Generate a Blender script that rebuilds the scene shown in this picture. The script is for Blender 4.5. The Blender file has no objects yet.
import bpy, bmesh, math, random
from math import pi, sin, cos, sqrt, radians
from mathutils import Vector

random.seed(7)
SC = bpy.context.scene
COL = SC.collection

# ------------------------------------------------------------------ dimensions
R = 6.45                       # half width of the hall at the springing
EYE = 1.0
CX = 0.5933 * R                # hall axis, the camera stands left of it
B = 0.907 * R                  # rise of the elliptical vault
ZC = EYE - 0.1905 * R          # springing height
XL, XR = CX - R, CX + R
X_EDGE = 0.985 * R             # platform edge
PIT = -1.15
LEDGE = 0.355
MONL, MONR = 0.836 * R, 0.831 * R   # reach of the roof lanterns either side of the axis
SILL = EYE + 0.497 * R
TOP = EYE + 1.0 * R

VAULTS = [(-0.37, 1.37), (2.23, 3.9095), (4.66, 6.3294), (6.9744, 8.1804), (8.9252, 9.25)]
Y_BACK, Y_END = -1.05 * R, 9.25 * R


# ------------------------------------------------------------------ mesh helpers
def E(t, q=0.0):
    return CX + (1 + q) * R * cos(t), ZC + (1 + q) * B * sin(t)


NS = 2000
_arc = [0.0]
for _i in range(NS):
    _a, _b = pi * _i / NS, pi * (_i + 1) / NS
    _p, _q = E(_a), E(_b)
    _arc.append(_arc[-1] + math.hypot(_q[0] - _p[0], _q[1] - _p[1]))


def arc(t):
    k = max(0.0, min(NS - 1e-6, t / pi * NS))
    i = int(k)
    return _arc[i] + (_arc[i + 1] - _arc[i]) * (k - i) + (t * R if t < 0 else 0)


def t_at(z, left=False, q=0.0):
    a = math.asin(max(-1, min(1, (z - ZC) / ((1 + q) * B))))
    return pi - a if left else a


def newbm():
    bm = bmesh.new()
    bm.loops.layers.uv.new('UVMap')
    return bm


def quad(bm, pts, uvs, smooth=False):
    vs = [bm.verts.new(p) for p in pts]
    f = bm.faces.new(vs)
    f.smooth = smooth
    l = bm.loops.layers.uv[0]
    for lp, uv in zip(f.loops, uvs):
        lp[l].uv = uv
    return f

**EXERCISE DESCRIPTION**
Print the listing above in its entirety, with every line exact.

**WRITTEN RESPONSE**
Generate a Blender script that rebuilds the scene shown in this picture. The script is for Blender 4.5. The Blender file has no objects yet.
import bpy, bmesh, math, random
from math import pi, sin, cos, sqrt, radians
from mathutils import Vector

random.seed(7)
SC = bpy.context.scene
COL = SC.collection

# ------------------------------------------------------------------ dimensions
R = 6.45                       # half width of the hall at the springing
EYE = 1.0
CX = 0.5933 * R                # hall axis, the camera stands left of it
B = 0.907 * R                  # rise of the elliptical vault
ZC = EYE - 0.1905 * R          # springing height
XL, XR = CX - R, CX + R
X_EDGE = 0.985 * R             # platform edge
PIT = -1.15
LEDGE = 0.355
MONL, MONR = 0.836 * R, 0.831 * R   # reach of the roof lanterns either side of the axis
SILL = EYE + 0.497 * R
TOP = EYE + 1.0 * R

VAULTS = [(-0.37, 1.37), (2.23, 3.9095), (4.66, 6.3294), (6.9744, 8.1804), (8.9252, 9.25)]
Y_BACK, Y_END = -1.05 * R, 9.25 * R


# ------------------------------------------------------------------ mesh helpers
def E(t, q=0.0):
    return CX + (1 + q) * R * cos(t), ZC + (1 + q) * B * sin(t)


NS = 2000
_arc = [0.0]
for _i in range(NS):
    _a, _b = pi * _i / NS, pi * (_i + 1) / NS
    _p, _q = E(_a), E(_b)
    _arc.append(_arc[-1] + math.hypot(_q[0] - _p[0], _q[1] - _p[1]))


def arc(t):
    k = max(0.0, min(NS - 1e-6, t / pi * NS))
    i = int(k)
    return _arc[i] + (_arc[i + 1] - _arc[i]) * (k - i) + (t * R if t < 0 else 0)


def t_at(z, left=False, q=0.0):
    a = math.asin(max(-1, min(1, (z - ZC) / ((1 + q) * B))))
    return pi - a if left else a


def newbm():
    bm = bmesh.new()
    bm.loops.layers.uv.new('UVMap')
    return bm


def quad(bm, pts, uvs, smooth=False):
    vs = [bm.verts.new(p) for p in pts]
    f = bm.faces.new(vs)
    f.smooth = smooth
    l = bm.loops.layers.uv[0]
    for lp, uv in zip(f.loops, uvs):
        lp[l].uv = uv
    return f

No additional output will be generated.